#### GIVEN PROBLEM:
Take the lines from the beginning of the material through the line containing "roof', 'leaves', kind='stuff')" and retype them exactly, leaving the pictures out.

#### RAW DATA:
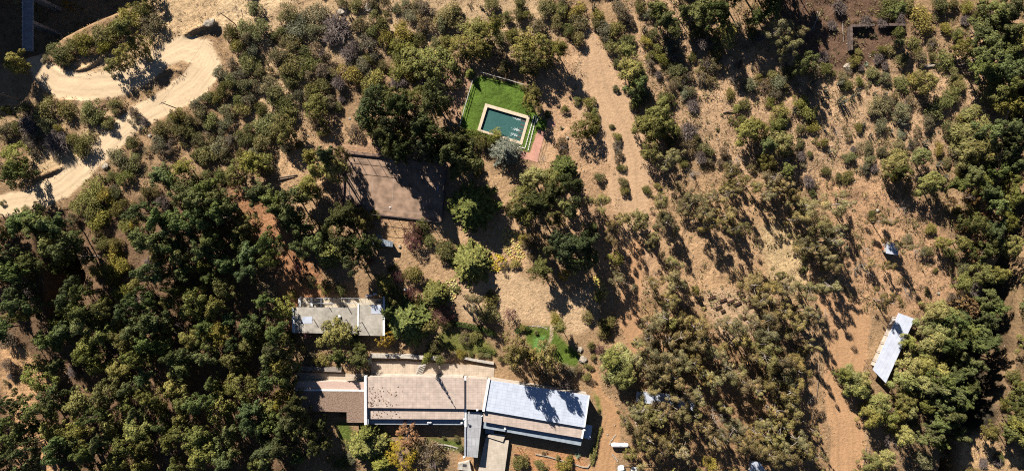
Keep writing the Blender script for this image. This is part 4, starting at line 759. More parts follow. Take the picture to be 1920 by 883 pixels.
# leaves dropped on the beige roof
lv = []
r5 = np.random.default_rng(3)
for i in range(120):
    px = 690+abs(r5.normal())*26; py = r5.uniform(725, 785)
    if px > 760 or 762 < py < 767: continue
    zt = 4.7 if py < 763 else 4.0
    x, y = W(px, py, zt); lv.append((x, y, zt+.03))
V, F = leafquads(np.array(lv), np.tile([0, 0, 1.], (len(lv), 1))+r5.normal(size=(len(lv), 3))*.2, .2, 1.1, r5)
fl = link('fallen_leaves', npmesh('fallen_leaves', V, F, [LEAF], r5.uniform(0, 1, len(F)))); fl.color = (.10, .06, .035, 1); tag(fl, 'brown leaves scattered on the beige roof', 'leaves', kind='stuff')

# terraces and walls round the lodge
def sheet(name, pts, z, m, label, t=.3, cat=None, kind='structure', group=None):
    o = MB().prism(P_(pts, z), z-t-.2, z).build(name, m); tag(o, label, cat, group, kind); return o
sheet('rear_terrace', [(696, 677), (765, 676.5), (927, 686.5), (926, 712), (874, 707), (696, 705)], .09, PAVE, 'tan paved terrace behind the lodge')
sheet('west_terrace', [(556, 698), (640, 700), (684, 700), (684, 713.5), (556, 713)], .09, PAVE, 'tan paved terrace beside the brown gravel wing')
def wallthing(name, pts, h, wd, m, label, cat, z0=-.4):
    mb = MB()
    for a, b in zip(pts[:-1], pts[1:]):
        p = W(*a, h); q = W(*b, h); mb.bar((p[0], p[1], (h+z0)/2), (q[0], q[1], (h+z0)/2), wd, h-z0)
    return tag(mb.build(name, m), label, cat)
wallthing('retaining_wall', [(694, 667), (760, 668), (822, 672)], 1.3, 1.0, CONC, 'pale concrete retaining wall behind the beige roof terrace', 'wall')
wallthing('planter_wall', [(868, 670.5), (888, 675), (926, 681.5)], .9, .55, CONC, 'long low planter wall with a row of round shrubs', 'wall')
wallthing('retaining_wall', [(546, 690), (640, 693.5)], 1.1, 1.1, mat('grey_wall', (.24, .20, .17), .9, .3, 1), 'grey wall above the brown gravel wing terrace', 'wall')
wallthing('low_wall', [(692, 671), (693, 683)], 1.3, .8, CONC, 'short return of the pale concrete wall', 'wall')
for i in range(4):
    x, y = W(787+i*3.4, 690-i*.8, .4)
st = MB()
for i in range(6): x, y = W(784+i*1.5, 703-i*3.6, .1+.18*i); st.box(x, y, -.1, .12+.16*i, 2.2, .5, R_(20))
tag(st.build('garden_steps', CONC), 'flight of stone steps rising from the rear terrace', 'steps')
# front terrace slab of several levels
tr = thing('concrete_terrace', 'pale concrete terrace slab running down to the bottom edge', 'terrace')
MB().prism(P_([(911, 819), (943, 828.6), (943, 824.2), (954.2, 825.8), (944, 900), (892.5, 900)], 1.1), -.4, 1.1).build('slab', PAVE2, tr)
MB().prism(P_([(921, 812), (948, 815.3), (943, 828), (911.3, 818)], 1.5), -.4, 1.5).build('upper_landing', PAVE2, tr)
MB().prism(P_([(910, 802), (927, 804), (926, 812), (909.5, 812)], 1.3), -.4, 1.3).build('step', GREYP, tr)
kx = thing('stone_kiosk', 'small tan stone box with a dark hatch below the entrance wing', 'structure')
MB().prism(P_([(859, 869), (880, 864), (884, 883), (858, 880)], 1.2), -.3, 1.2).build('box', CONC, kx, .03)
x, y = W(871, 872, 1.25); MB().box(x, y, 1.19, 1.26, 1.0, .7, -.1).build('hatch', STEEL, kx)
wallthing('garden_edging', [(865, 843), (850, 837), (835, 834), (815, 833)], .3, .25, CONC, 'thin curved stone edging south of the long roof', 'edging')
wallthing('garden_edging', [(1106, 870), (1102, 876), (1092, 875), (1070, 868), (1056, 864), (1030, 856), (1004, 851)], .3, .25, STONE, 'curved stone edging around the red soil bed', 'edging')
# garden fence rails casting on the bed
# ------------------------------------------------------------------ annex
ax = thing('annex_building', 'flat roofed annex with weathered pale roof and glass fronted terrace', 'building')
slab([(550.5, 576), (671, 576.5), (671, 618), (671, 626), (550.5, 623.5)], 3.5, .22, 'roof', ROOF_C, ax)
slab([(672.8, 571), (719.5, 570.5), (719, 629.5), (672.8, 628.5)], 3.55, .22, 'roof', ROOF_C, ax)
MB().prism(inset(P_([(551, 577), (719, 577), (719, 622), (551, 622)], 3.5), .35), -.3, 3.27).build('wall', WALLM, ax)
for a, b, wd, zt in (((547.5, 576), (549.5, 623), .32, 3.7), ((549.8, 576), (551.8, 624), .3, 3.75), ((671.9, 570), (670.9, 620), .36, 3.7), ((719.6, 556), (719.6, 629), .5, 3.8)):
    p = W(*a, zt); q = W(*b, zt); MB().bar((p[0], p[1], zt-.25), (q[0], q[1], zt-.25), wd, .5).build('parapet', WHITE, ax)
slab([(566, 593.5), (585.6, 593), (585.6, 606), (567, 606)], 3.545, .04, 'roof_patch', METALW, ax)
slab([(696.5, 572), (715, 572), (714.5, 588), (696.5, 588)], 3.6, .045, 'roof_patch', METALW, ax)
slab([(554, 577), (560, 577), (559.5, 592), (554, 592)], 3.54, .035, 'roof_patch', CONC, ax)
for px, py, h in ((585, 600, 1.5), (647, 600, 1.3), (674.5, 606, 2.6), (614, 575, 1.1), (650, 577, 1.2)):
    x, y = W(px, py, 3.55+h); MB().tube([(x, y, 3.5), (x, y, 3.5+h)], .09, 6).build('vent_pipe', STEEL, ax)
vent(637, 593, 3.5, ax, .4)
# glazed terrace
TERR = sheet('annex_terrace', [(562, 558), (716, 560), (716, 576), (562, 575.5)], .12, mat('terrace_floor', (.45, .38, .28), .85, .15, 1.2), 'cream floor of the annex terrace')
wallthing('terrace_step', [(562, 568.5), (622, 568.5)], .35, .35, CONC, 'pale raised step on the annex terrace', 'step')
pg = thing('terrace_railing', 'thin framed glass railing around the annex terrace', 'railing')
fr = MB()
xs = [562+i*15.4 for i in range(11)]
for x_ in xs:
    a = W(x_, 558+.012*(x_-562), 2.4); b = W(x_, 575.5, 2.4); fr.tube([(a[0], a[1], .1), (a[0], a[1], 2.4)], .045, 6)
for h in (2.4,):
    a = W(562, 558, h); b = W(717, 560, h); fr.tube([(a[0], a[1], h), (b[0], b[1], h)], .05, 6)
    a = W(562, 567.5, h); b = W(717, 568.5, h); fr.tube([(a[0], a[1], h), (b[0], b[1], h)], .04, 6)
    for x_ in xs[::2]: a = W(x_, 558.2, h); b = W(x_, 575, h); fr.tube([(a[0], a[1], h), (b[0], b[1], h)], .045, 6)
fr.build('frame', GREYP, pg)
for x0, wd in ((561.5, .55), (584, .5), (601.5, .5)):
    a = W(x0, 558, .5); b = W(x0+.6, 575, .5); MB().bar((a[0], a[1], .3), (b[0], b[1], .3), wd, .5).build('cross_kerb', WHITE, pg)
a = W(705, 570.5, .9); wallthing('terrace_wall', [(702, 569.8), (719, 570.5), (724, 572)], .9, .5, CONC, 'short pale wall at the corner of the annex terrace', 'wall')
for px, py, lb in ((692, 554.5, 'long grey box north of the annex terrace'), (703, 551.5, 'small white box north of the annex terrace')):
    x, y = W(px, py, .8); o = MB().box(x, y, -.1, .75, 1.7 if px < 700 else 1.0, .5).build('storage_box', METALW, None, .03); tag(o, lb, 'box')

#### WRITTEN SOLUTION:
Keep writing the Blender script for this image. This is part 4, starting at line 759. More parts follow. Take the picture to be 1920 by 883 pixels.
# leaves dropped on the beige roof
lv = []
r5 = np.random.default_rng(3)
for i in range(120):
    px = 690+abs(r5.normal())*26; py = r5.uniform(725, 785)
    if px > 760 or 762 < py < 767: continue
    zt = 4.7 if py < 763 else 4.0
    x, y = W(px, py, zt); lv.append((x, y, zt+.03))
V, F = leafquads(np.array(lv), np.tile([0, 0, 1.], (len(lv), 1))+r5.normal(size=(len(lv), 3))*.2, .2, 1.1, r5)
fl = link('fallen_leaves', npmesh('fallen_leaves', V, F, [LEAF], r5.uniform(0, 1, len(F)))); fl.color = (.10, .06, .035, 1); tag(fl, 'brown leaves scattered on the beige roof', 'leaves', kind='stuff')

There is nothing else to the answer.